Maine’s tax burden is high, ranking fourth after New York, Hawaii and Vermont. The state is, however, attractive to wealthy non-residents who are residents of low-tax states. They have a second home in Maine, spend a little less than six months of the year in the state and avoid most of the taxes that fall on full-time residents. These out-of-state residents reap many of Maine’s benefits but don’t support the state budget as do residents.
Consider out-of-state homeowners in Maine, residing in Florida and Texas, states with no income tax. How do they benefit and shortchange the full-time residents of Maine?
Out-of-state homeowners drive up real estate prices, which make affordable housing out of reach for many residents, forcing some into long commutes and others to simply leave the state, depriving Maine of its human capital and essential workers. These out-of-state homeowners, who may spend just a little less than six months in Maine, with their home staying empty for the balance of the year, pay no Maine income tax and pay no income tax in their resident state of Texas or Florida. These out-of-state homeowners also avoid Maine’s high estate (death) tax. Florida and Texas have no estate tax whereas Maine has a tax rate of between 8 and 12% on estates above $5.6 million.
When you put all this together, we see that wealthy, non-resident Maine homeowners shortchange the state and Mainers. They avoid income and estate taxes that can amount to millions of dollars over their lifetime and at their death. This in turn forces the state of Maine to impose higher taxes on its full-time residents, making the state less attractive for potential newcomers. In other words, if these out-of-state homeowners paid more in Maine taxes, the full-time residents of Maine would pay less and the state would be more attractive to younger newcomers.
Are there any good options open to the state and local jurisdictions to collect more taxes from out-of-state homeowners and lower the tax burden on full time Maine residents?
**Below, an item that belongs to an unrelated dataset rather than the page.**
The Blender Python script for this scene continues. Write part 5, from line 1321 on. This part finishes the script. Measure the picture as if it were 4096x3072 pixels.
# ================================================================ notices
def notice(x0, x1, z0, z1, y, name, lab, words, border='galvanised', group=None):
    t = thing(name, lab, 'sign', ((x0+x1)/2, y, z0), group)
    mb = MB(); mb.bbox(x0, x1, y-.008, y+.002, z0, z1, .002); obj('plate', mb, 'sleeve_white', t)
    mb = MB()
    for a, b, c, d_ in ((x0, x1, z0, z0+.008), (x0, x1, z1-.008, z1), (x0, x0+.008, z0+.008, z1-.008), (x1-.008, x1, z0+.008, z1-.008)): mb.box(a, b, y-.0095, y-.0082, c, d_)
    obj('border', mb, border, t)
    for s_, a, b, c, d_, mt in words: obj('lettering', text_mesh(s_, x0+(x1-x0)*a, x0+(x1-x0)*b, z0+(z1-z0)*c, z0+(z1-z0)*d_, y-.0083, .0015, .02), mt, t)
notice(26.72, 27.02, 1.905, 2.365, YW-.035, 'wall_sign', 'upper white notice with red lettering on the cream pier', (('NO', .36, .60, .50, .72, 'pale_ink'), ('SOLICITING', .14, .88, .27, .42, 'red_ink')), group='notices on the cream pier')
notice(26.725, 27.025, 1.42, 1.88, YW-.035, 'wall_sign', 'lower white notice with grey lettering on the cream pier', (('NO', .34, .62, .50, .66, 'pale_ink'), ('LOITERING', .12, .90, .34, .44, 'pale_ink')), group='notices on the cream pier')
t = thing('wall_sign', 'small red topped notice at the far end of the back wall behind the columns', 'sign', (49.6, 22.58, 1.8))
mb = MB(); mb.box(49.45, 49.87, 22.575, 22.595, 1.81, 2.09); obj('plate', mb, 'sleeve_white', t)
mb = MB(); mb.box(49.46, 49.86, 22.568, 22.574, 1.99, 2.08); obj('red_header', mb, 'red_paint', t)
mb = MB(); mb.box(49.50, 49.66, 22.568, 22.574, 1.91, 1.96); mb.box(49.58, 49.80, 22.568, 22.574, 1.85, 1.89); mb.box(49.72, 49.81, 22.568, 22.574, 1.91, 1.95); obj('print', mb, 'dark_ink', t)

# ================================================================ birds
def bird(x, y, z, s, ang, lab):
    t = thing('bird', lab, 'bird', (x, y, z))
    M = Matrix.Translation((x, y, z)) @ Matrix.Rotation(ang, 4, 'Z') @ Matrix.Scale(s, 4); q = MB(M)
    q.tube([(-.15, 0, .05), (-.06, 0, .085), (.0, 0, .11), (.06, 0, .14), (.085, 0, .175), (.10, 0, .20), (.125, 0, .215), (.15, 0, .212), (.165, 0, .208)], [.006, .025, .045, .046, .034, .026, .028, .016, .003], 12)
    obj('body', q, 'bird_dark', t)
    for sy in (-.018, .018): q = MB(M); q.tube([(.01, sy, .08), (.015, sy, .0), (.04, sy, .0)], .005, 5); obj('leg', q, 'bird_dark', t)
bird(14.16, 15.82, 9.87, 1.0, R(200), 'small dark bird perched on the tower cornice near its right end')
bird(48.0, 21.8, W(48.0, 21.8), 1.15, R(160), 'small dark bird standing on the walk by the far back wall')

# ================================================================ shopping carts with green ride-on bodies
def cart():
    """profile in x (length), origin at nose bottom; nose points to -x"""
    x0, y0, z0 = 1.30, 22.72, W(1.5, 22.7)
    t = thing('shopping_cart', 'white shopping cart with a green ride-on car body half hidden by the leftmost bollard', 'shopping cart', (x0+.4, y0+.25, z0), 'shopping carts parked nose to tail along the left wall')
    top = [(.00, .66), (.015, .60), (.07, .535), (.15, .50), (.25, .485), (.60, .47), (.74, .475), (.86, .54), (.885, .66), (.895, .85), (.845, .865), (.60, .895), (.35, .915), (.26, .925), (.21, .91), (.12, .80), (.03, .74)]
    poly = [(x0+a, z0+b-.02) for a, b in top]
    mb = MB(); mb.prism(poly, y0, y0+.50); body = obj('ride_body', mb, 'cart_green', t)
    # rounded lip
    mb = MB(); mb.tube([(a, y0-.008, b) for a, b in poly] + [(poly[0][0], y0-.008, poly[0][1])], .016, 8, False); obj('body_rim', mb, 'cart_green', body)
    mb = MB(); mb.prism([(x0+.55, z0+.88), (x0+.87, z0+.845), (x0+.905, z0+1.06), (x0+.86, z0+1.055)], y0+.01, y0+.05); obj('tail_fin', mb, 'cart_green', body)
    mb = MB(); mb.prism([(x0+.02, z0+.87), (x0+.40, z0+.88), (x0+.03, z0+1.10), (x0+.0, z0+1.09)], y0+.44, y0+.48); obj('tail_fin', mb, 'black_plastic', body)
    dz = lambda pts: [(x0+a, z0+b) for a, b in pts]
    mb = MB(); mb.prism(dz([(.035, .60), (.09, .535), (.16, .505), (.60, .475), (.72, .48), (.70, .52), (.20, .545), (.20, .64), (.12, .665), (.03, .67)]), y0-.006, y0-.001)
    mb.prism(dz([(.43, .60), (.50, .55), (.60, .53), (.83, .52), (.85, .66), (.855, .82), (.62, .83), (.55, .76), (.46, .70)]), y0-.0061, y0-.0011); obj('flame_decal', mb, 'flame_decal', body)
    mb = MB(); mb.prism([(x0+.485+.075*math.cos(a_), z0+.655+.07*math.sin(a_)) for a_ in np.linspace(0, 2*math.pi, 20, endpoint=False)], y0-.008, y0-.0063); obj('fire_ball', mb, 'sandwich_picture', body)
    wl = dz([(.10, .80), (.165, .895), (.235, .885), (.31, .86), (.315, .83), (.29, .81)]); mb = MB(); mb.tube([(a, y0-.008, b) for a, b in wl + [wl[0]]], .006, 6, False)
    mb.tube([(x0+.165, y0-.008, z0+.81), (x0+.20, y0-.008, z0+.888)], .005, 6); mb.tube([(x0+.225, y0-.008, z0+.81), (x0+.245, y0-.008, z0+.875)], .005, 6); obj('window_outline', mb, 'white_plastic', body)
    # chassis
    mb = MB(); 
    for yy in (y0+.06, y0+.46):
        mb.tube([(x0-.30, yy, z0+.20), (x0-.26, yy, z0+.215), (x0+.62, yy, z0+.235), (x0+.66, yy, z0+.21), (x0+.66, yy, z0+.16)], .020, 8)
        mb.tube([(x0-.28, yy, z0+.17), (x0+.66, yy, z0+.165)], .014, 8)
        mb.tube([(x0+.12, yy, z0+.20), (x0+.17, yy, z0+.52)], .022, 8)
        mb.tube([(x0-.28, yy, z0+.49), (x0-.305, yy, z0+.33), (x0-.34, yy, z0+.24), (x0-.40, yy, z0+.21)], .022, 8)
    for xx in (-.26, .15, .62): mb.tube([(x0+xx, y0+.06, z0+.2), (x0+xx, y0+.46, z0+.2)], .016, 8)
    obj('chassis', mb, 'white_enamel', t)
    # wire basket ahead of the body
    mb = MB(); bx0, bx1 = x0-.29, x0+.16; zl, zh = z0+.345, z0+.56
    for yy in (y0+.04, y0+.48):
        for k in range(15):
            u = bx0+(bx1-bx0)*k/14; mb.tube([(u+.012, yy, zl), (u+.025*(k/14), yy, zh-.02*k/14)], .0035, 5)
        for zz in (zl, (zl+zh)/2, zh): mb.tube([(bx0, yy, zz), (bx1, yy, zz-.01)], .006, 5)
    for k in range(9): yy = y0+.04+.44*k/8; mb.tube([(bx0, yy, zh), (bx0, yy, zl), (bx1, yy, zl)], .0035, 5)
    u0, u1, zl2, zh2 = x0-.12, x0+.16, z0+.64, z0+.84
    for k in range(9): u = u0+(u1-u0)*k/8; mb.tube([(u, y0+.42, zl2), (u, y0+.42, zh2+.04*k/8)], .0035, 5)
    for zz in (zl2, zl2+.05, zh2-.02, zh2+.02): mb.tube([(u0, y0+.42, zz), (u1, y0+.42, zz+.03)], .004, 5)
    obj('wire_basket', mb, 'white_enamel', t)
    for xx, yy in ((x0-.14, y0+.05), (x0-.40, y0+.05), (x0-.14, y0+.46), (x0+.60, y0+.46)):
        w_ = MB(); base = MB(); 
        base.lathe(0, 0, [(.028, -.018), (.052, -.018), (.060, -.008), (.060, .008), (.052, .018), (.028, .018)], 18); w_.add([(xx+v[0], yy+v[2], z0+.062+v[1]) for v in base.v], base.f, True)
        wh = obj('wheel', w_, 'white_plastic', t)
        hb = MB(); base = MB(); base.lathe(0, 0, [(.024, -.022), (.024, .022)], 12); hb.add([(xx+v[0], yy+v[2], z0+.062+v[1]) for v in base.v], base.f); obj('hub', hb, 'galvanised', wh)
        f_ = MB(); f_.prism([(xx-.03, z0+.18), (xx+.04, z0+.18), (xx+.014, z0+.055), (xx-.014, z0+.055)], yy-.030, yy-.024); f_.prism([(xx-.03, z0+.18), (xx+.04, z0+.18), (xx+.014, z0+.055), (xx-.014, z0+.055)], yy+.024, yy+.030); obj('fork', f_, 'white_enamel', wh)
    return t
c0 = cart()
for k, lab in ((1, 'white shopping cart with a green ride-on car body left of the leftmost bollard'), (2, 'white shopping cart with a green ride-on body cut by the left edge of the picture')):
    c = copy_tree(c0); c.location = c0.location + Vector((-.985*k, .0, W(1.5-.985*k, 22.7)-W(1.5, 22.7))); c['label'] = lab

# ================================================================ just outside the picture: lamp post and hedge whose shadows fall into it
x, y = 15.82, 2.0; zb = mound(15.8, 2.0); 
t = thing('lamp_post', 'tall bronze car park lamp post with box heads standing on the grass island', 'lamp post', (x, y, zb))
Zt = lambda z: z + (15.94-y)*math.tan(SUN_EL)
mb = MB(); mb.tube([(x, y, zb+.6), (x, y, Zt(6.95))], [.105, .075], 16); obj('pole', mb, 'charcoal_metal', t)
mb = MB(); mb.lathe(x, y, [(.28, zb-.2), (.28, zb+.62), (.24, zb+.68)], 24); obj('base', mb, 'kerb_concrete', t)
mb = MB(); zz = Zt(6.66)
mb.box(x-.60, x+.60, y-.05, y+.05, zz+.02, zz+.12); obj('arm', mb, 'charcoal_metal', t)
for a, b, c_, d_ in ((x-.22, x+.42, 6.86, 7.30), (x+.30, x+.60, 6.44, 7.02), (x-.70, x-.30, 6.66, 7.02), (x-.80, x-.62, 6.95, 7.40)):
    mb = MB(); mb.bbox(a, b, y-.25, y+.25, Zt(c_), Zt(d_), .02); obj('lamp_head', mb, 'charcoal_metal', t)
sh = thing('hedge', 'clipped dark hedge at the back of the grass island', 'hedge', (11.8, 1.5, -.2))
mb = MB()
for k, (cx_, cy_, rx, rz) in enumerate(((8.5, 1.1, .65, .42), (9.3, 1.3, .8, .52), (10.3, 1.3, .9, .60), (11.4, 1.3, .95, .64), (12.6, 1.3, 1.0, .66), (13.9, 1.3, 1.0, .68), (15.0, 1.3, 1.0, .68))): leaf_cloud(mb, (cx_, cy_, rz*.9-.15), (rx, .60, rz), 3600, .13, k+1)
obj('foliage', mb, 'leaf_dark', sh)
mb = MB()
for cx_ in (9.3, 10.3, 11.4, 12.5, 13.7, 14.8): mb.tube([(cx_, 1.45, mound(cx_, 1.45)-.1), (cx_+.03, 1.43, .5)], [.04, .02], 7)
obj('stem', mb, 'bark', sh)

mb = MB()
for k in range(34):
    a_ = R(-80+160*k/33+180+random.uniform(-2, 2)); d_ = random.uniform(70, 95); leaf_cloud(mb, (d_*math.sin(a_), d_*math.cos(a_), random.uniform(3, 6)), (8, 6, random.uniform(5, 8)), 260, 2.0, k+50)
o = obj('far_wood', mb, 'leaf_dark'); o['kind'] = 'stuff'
There is a readymade option for local jurisdictions – homestead exemption. Local municipalities already have a homestead exemption on their books for full-time residents but they are typically tiny relative to the total real estate tax bill. If the state would increase the homestead exemption significantly, municipal governments increase the real estate tax rate to keep aggregate tax collection the unchanged. This would afford full-time resident homeowners a big tax break while increasing the tax on out-of-staters. Such an initiative could be immediately put into force with no effective legal challenge.
For income tax collection, the state could impose an income tax on those with second homes in Maine, on their annual income in proportion to the number of days of the year they are in their Maine residence. While such a tax could be in justified on a similar basis as a commuter tax, in force in New York and elsewhere, it would in all likelihood be challenged in the courts with the final outcome in question. Non-residents receive services from the jurisdictions where they live. Therefore, they should be asked to pay their fair share of the costs of those services through income taxes.
The heavy tax burden is a dark cloud over Maine’s future. During 2010-2020, Maine’s population grew by 2.6%, well below the U.S. population growth of 7.4%. Maine has the oldest median age of any state. It is time for Maine to act in order to lower taxes for residents, make housing more affordable and in the process attract younger income-tax-paying residents to the state.